I asked here that: does $\mathbb{Z}\oplus G$, where $G$ is a finite abelian group, has only finitely many retracts? The answer was yes. Now I've tried to prove that the number of retracts of $\mathbb{Z}\rtimes G$ is also finite, where $G$ is a finite group. My try is based on the argument of here. My question is that does the argument still holds for $\mathbb{Z}\ltimes G$?
What I've tried: The notation $+$ is used for the group action of all groups throughout this argument. Let $G$ be a finite group with identity element $e$ and $H$ be an arbitrary retract of $G\ltimes \mathbb{Z}$. Then there exists a normal subgroup $N$ of $G\ltimes \mathbb{Z}$ such that $G\ltimes \mathbb{Z}=H\ltimes N$. Write each element of $G\ltimes \mathbb{Z}$ as $(g,z)$. We show that either $H$ or $N$ must be of the form $J \ltimes \{ 0\}$, where $J$ is a subgroup of $G$. In fact, if $(g_1,m)\in H$ and $(g_2,n)\in N$ where $m\neq0$ and $n\neq0$, then $(e,mn|G|)=n|G|(g_1,m)=m|G|(g_2,n)\in H\cap N$ which is a contradiction.
First, let's suppose $H=J \ltimes \{ 0\}$. Writing $N\cap(G\ltimes \{ 0\})$ in the form $F \ltimes \{ 0\}$, we have that $G$ is the semidirect product of $F$ and $J$, i.e. $G=J\ltimes F$.
Now, we assume that $N=J \ltimes \{ 0\}$. Since all elements of $N$ have the second coordinate as being $0$, and since $(e,1)=h+n$ for some $h\in H$ and $n\in N$, such a value of $h$ must have the second coordinate as being $1$. Thus $H$ must have at least one element of the form $(g,1)$. Also, for such a choice of $g$, we have that $H$ is the semidirect product of $\langle (g,1)\rangle$ and $F' \ltimes \{ 0\}$, where $F' \ltimes \{ 0\}=H\cap(G\ltimes \{ 0\})$. Hence, $G\ltimes \mathbb{Z}$ has only finitely many retracts.
Recall that a retract of $G$ I mean a subgroup $H$ of $G$ such that there exists a normal subgroup $N$ with $G=N\rtimes H$.
If $G$ is infinite dihedral, then every subgroup of order 2 is a retract. And there are infinitely many. However, there are only two conjugacy classes.
In general, let $G$ be virtually cyclic.

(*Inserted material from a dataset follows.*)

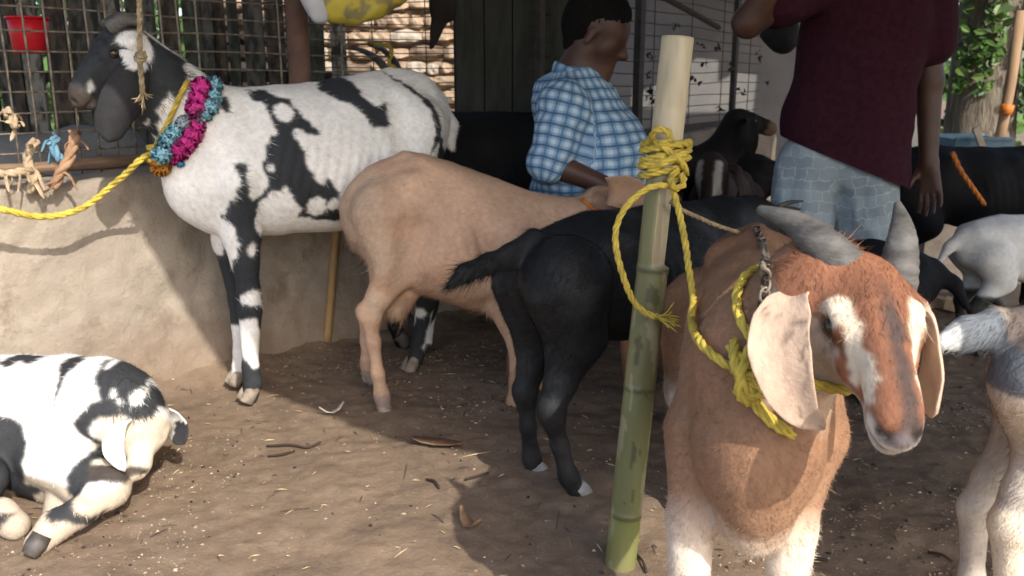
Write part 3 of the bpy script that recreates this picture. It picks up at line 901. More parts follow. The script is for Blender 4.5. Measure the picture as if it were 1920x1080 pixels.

Then its finite subgroups have bounded order. So its infinite retracts have finite bounded index. Since there are finitely many subgroups of given index, we deduce there are finitely many retracts of finite index (this actually applies in every finitely generated group with a maximal finite subgroup "finite radical").
In a virtually cyclic group, infinite index subgroups are finite. So we have to count finite retracts.
By a result of Wall, $G$ is either finite-by-cyclic or finite-by-dihedral. If $G$ is finite-by-cyclic, then it has finitely many finite subgroups.
Now suppose that $G$ is finite-by-dihedral. Let $W$ be its finite radical. Then maximal finite subgroups of $G$ have index 2 over $W$, and there are two conjugacy classes of such subgroups, and each has finitely many subgroups. Hence there are finitely many retracts up to conjugacy (but possibly infinitely many).